All about Italy's political crisis

Italy has been without a government since March because no political group can form a majority. The two big winners in that election - Five Star and The League - attempted to join forces on Sunday but abandoned efforts after President Sergio Matarella vetoed their choice of finance minister.

May 30, 2018 04:05 IST others Raushan Kumar |

Markets around the world were shaken on Tuesday over Italy's escalating political crisis and big investors shifted money into the safe haven of US bonds and German bonds, putting pressure on bank shares.
 
What is Italy's political crisis all about?
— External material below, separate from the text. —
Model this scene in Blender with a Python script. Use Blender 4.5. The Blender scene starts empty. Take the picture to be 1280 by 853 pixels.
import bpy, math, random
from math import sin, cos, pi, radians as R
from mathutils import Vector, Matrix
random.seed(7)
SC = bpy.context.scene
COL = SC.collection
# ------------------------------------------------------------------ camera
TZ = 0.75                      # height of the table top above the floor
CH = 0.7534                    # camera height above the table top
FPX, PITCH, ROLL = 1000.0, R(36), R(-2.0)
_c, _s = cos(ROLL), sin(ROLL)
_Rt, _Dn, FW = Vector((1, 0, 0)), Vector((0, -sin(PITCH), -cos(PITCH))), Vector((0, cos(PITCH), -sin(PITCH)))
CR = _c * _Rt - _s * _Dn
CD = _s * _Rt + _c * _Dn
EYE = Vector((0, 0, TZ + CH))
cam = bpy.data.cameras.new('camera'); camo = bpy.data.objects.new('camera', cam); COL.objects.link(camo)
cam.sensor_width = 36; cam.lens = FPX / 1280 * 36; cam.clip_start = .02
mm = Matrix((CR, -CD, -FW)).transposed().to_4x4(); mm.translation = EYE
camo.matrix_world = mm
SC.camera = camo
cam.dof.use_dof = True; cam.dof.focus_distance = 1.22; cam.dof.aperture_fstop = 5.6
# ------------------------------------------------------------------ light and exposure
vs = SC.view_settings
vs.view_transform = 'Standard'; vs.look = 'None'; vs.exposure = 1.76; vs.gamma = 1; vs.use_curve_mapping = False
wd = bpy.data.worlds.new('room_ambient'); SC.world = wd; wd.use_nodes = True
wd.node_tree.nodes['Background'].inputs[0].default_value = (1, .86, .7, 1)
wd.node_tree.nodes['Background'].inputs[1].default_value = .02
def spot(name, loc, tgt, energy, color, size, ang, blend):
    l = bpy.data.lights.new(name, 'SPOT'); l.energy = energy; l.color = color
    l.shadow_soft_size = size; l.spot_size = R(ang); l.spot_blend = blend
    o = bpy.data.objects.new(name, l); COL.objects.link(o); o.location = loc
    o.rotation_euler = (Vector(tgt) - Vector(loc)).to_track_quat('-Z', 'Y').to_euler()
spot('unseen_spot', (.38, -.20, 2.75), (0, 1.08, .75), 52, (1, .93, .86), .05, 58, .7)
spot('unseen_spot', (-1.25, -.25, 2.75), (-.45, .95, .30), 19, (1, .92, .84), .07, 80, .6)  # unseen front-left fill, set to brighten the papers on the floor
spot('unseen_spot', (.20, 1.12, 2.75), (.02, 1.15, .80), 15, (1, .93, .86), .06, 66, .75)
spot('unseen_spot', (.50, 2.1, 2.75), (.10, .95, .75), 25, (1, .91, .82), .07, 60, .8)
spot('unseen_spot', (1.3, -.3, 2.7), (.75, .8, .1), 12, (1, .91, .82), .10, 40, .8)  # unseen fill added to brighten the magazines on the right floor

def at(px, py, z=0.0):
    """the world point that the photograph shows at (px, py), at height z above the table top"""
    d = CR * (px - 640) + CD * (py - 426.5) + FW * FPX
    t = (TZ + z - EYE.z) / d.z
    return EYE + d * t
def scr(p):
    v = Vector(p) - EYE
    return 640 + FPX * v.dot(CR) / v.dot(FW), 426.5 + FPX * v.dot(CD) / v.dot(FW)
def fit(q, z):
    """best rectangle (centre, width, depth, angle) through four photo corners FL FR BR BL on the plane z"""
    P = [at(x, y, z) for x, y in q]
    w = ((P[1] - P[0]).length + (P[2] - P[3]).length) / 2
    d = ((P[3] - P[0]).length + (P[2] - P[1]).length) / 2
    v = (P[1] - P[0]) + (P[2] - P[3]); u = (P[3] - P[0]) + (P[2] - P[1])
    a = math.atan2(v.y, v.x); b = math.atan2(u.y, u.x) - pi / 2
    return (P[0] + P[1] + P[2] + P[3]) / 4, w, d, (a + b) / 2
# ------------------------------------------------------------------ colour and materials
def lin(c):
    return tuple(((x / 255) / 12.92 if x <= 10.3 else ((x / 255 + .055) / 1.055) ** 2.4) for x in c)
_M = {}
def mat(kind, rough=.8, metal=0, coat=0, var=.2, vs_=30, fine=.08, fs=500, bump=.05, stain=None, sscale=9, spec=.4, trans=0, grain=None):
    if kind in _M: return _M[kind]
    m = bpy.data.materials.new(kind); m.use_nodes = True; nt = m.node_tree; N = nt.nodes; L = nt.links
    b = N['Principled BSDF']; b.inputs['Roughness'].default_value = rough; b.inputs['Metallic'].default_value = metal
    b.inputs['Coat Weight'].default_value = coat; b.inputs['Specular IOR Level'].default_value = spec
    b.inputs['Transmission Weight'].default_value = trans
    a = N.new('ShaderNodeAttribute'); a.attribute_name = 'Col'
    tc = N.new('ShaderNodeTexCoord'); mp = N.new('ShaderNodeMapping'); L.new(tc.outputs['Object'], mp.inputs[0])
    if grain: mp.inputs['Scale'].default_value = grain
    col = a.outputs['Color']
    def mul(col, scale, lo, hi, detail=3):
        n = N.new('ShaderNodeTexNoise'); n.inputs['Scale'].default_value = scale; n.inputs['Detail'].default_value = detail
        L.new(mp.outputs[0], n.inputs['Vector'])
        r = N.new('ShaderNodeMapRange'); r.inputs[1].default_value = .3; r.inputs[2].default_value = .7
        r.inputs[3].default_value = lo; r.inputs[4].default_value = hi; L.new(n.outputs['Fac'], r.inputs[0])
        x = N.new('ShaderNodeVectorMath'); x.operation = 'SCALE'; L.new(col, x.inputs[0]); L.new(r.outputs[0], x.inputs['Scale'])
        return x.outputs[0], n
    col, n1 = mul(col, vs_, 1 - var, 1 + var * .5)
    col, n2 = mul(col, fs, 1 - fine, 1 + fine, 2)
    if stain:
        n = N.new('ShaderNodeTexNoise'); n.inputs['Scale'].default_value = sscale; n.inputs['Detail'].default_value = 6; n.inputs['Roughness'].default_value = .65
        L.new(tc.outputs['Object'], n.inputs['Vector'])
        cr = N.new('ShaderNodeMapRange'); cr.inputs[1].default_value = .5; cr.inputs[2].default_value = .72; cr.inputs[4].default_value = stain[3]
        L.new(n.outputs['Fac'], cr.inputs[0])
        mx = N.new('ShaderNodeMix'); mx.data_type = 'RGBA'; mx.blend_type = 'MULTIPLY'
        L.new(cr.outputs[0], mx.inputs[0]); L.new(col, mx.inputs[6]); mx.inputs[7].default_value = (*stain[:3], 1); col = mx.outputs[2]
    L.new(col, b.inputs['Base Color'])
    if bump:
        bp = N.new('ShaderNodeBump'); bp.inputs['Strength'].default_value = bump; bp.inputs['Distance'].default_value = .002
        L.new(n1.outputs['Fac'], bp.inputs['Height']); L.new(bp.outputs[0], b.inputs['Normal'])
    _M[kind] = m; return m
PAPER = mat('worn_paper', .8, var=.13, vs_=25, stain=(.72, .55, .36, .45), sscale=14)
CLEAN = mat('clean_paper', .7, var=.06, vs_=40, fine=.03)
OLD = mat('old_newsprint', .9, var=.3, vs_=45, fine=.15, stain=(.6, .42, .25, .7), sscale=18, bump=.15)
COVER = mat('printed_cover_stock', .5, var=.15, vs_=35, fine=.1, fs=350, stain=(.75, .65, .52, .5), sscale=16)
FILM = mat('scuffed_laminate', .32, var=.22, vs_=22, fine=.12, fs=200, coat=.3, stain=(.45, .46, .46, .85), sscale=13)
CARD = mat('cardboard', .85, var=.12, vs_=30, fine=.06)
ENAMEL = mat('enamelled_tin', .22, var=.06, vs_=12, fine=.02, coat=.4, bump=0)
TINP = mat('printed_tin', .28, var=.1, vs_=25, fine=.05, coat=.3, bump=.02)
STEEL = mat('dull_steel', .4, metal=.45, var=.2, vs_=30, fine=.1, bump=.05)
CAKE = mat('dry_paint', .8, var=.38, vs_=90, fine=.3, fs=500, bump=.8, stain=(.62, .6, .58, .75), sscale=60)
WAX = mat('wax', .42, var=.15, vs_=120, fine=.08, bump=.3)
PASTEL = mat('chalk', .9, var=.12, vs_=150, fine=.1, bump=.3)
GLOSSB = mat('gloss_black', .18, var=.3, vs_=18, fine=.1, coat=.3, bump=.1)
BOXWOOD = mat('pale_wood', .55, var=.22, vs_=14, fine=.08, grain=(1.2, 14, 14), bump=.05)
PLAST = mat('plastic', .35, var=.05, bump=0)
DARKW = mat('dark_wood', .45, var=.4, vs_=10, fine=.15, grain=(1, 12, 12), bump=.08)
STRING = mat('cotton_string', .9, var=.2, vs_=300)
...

Italy has been without a government since March because no political group can form a majority. The two big winners in that election - Five Star and The League - attempted to join forces on Sunday but abandoned efforts after President Sergio Matarella vetoed their choice of finance minister. The president appointed a new prime minister, Carlo Cottarelli, a former director at the International Monetary Fund. The attempt to form a government collapsed, and new elections are now likely.
 
Why is the crisis causing concern for global market?
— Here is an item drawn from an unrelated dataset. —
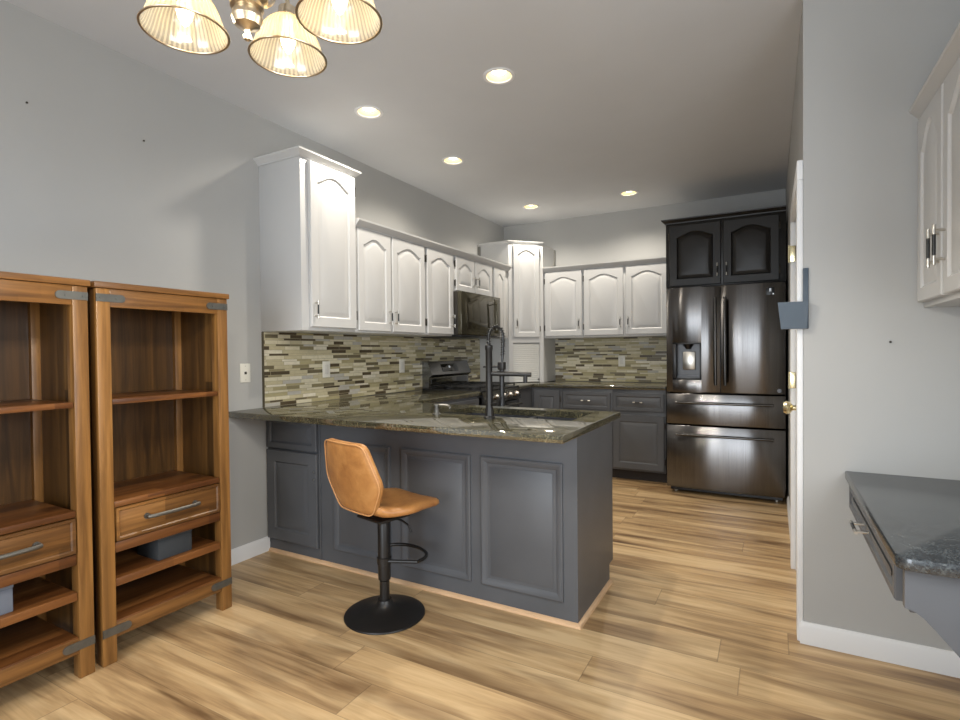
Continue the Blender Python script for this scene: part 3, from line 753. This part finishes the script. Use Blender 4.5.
b = mb(); b.box(2.775, 2.835, FYF+.001, FYF+.006, 1.685, 1.745, .001); pd = b.build('badge_panel', BLACK, dr)
b = mb()
for a in ((2.800, 2.804, 1.712, 1.738), (2.808, 2.812, 1.712, 1.738), (2.800, 2.812, 1.722, 1.727), (2.800, 2.812, 1.735, 1.738), (2.822, 2.832, 1.688, 1.698)): b.box(a[0], a[1], FYF-.0005, FYF+.002, a[2], a[3])
b.build('badge_mark', LCD, dr)
mb(Matrix.Translation(Vector((2.868, FYF+.011, .917))) @ Matrix.Rotation(PI/2, 4, 'X')).lathe([(0, .004), (.016, .004), (.016, 0), (0, 0)], n=20).build('sticker', DISP, dr)
for nm, z0, z1 in (('middle_drawer', .610, .876), ('freezer_drawer', .058, .601)):
    b = mb(); cslab(b, FX0, FX1, z0, z1, FX0, FX1); d = b.build(nm, BSTEEL, t)
    hz = z1-.075; pts = []
    for i in range(17):
        u = -1+2*i/16; pts.append((XM+.02+u*.372, FYF-.038-.010*(1-u*u), hz))
    b = mb(); b.tube(pts, .011, 12)
    for i in (1, 15): b.cyl((pts[i][0], FYF+.006, hz), pts[i], .008, 10)
    b.build('handle', BSTEEL_H, d)
for x, d in ((2.405, dl), (2.478, dr)):
    pts = [(x, FYF-.036-.010*(1-(-1+2*i/16)**2), .955+.73*i/16) for i in range(17)]
    b = mb(); b.tube(pts, .012, 12)
    for i in (1, 15): b.cyl((x, FYF+.012, pts[i][2]), pts[i], .009, 10)
    b.build('handle', BSTEEL_H, d)
mb().box(FX0+.02, FX1-.02, 2.63, 2.70, .02, .056).build('kick_grille', BLACK, t)
for x in (FX0+.06, FX1-.06):
    mb().lathe([(.022, 0), (.022, .012), (.012, .016), (.012, .036)], (x, 2.68), 16).build('foot', SILVER, t)
for x in (FX0+.05, FX1-.05): mb().box(x-.04, x+.04, 2.62, 2.72, 1.7735, 1.795, .004).build('hinge_cover', BLACK, t)

# ------------------------------------------------------------------ bookcases (facing +x)
def bookcase(y0, label):
    W, Dp, H = .585, .40, 1.548
    t = thing('bookcase', label, 'bookcase', (.27, y0+W/2, 0)); Mx = at((.47, y0, 0), 90)
    P, B = .052, .022
    for x, y in ((0.004, 0), (W-P-.004, 0), (.004, Dp-P), (W-P-.004, Dp-P)):
        mb(Mx).box(x, x+P, y, y+P, 0, H-.026, .003).build('post', WOOD_V, t)
    mb(Mx).box(-.004, W+.004, -.008, Dp+.004, H-.025, H, .003).build('top', WOOD_H, t)
    mb(Mx).box(P+.004, W-P-.004, .002, .024, 1.448, H-.026, .002).build('top_rail', WOOD_H, t)
    mb(Mx).box(P+.004, W-P-.004, .002, .024, .100, .160, .002).build('bottom_rail', WOOD_H, t)
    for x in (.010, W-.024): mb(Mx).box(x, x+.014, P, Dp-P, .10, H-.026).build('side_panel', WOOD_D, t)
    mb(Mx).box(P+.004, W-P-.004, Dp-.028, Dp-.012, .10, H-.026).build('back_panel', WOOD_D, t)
    b = mb(Mx); b.box(.018, .03, Dp-.024, Dp-.02, .1, .11); b.bm.free()
    for z0, z1 in ((1.052, 1.074), (.630, .654), (.445, .487), (.306, .338), (.143, .166)):
        mb(Mx).box(P+.006, W-P-.006, .004, Dp-.03, z0, z1, .002).build('shelf', WOOD_S, t)
        if z0 != .445:
            pass
    dM = Mx @ Matrix.Translation(Vector((P+.010, .026, .492)))
    dw_, dh_ = W-2*P-.020, .134
    d = mb(dM); d.box(0, dw_, -.022, .0, 0, dh_, .002)
    rings = []
    for ins, y in ((0, -.0215), (.0, -.0285), (.010, -.0285), (.014, -.0225), (.016, -.0215)): rings.append([(ins, y, ins), (dw_-ins, y, ins), (dw_-ins, y, dh_-ins), (ins, y, dh_-ins)])
    d.loft(rings, True, False, False); d.box(.01, dw_-.01, 0, Dp-.09, .008, dh_-.015)
    d = d.build('drawer', WOOD_H, t)
    b = mb(dM @ Matrix.Translation(Vector((dw_/2, -.022, dh_/2+.004))))
    pts = [(-.115, -.022, 0)]+[(-.115+.23*i/10, -.028-.006*math.sin(PI*i/10), 0) for i in range(1, 10)]+[(.115, -.022, 0)]
    b.tube(pts, .0085, 10)
    for s_ in (-1, 1):
        b.cyl((s_*.108, 0, 0), (s_*.108, -.026, 0), .008, 12); b.cyl((s_*.108, 0, 0), (s_*.108, -.004, 0), .013, 14)
    b.build('handle', PEWTER, d)
    for sg in (0, 1):
        for z, fl in ((1.484, .031), (.132, .033)):
            X = (lambda v: W-.004-v) if sg else (lambda v: v+.004)
            b = mb(Mx); ln = .108; h = fl/2
            pl = [(X(0), z-h), (X(ln-h), z-h)]+[(X(ln-h+h*math.sin(PI*k/8)), z-h*math.cos(PI*k/8)) for k in range(1, 8)]+[(X(ln-h), z+h), (X(0), z+h)]
            b.prism(pl, 1, -.0025, .0035)
            for v in (.016, .075): b.cyl((X(v), -.0025, z), (X(v), -.005, z), .005, 10)
            b.build('corner_strap', STRAP, t)
    return t
bookcase(-1.190, 'open acacia bookcase on the right, nearest the peninsula')
bookcase(-1.796, 'open acacia bookcase on the left, cut by the photo edge')
t = thing('box', 'charcoal box on the lower shelf of the right bookcase', 'box', (.35, -.867, .338))
mb().box(.265, .435, -.943, -.788, .3385, .425, .003).build('carton', CARTON, t)
mb().box(.263, .437, -.945, -.786, .4252, .444, .003).build('lid', CARTON, t)
t = thing('box', 'grey-blue box on the lower shelf of the left bookcase', 'box', (.35, -1.55, .338))
mb().box(.265, .435, -1.63, -1.455, .3385, .425, .003).build('carton', CARTON2, t)
mb().box(.263, .437, -1.632, -1.453, .4252, .444, .003).build('lid', CARTON2, t)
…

1. Itay's economy, the euro zone's third-largest, has a government debt burden of €2.3tn (£2tn; $2.7tn). That is a colossal 132% of GDP and the second-highest debt level in the EU, after Greece's.
 
2. Cottarelli is expected to lose a vote of confidence in the Italian parliament, which in turn is likely to lead to a new election, possibly as early as July. And for years, the Five Star Movement promulgated euro-skepticism, and initially promised a nonbinding referendum on the euro. That stance softened when it became clear that many investors feared a euro exit. And if it Ieaves the euro, Italy would likely default on its debts, and its replacement currency would be greatly devalued. A default could lead to retaliation from other countries, asset freezes abroad and economic isolation.  Interest rates could spike all over the world, reflecting a rising atmosphere of risk. Italy sells more than half its goods within the European Union.
 
3. If volatility continues, Italy may have difficulty selling government bonds that are used to pay its debts and finance salaries and pensions. The only solution would be a rescue from European Union financial authorities.
 
4. Credit-default swaps insuring Italian debt jumped by 59% to 262bps, the highest level since October 2013, indicating deterioration in perceptions of credit quality.
 
Impact of Euro Currency: The euro, which Italy uses as its currency along with 18 other countries, dropped to its lowest level against the US dollar for 10 months at $1.153.
 
Impact on Bond Yield: The 10-year Italian/German yield spread rose above 300 basis points on Tuesday, meaning it has more than doubled in just two weeks. Italy's 2-year yield rose above 2%, which is significantly higher than the 2-year Greek yield and well on the track for its biggest one-day rise since 1992. This is causing serious pain for Italian banks, which are among the biggest holders of these bonds. Their balance sheet and ability to raise financing on money and bond markets are getting hammered, which will be ringing alarm bells at the ECB.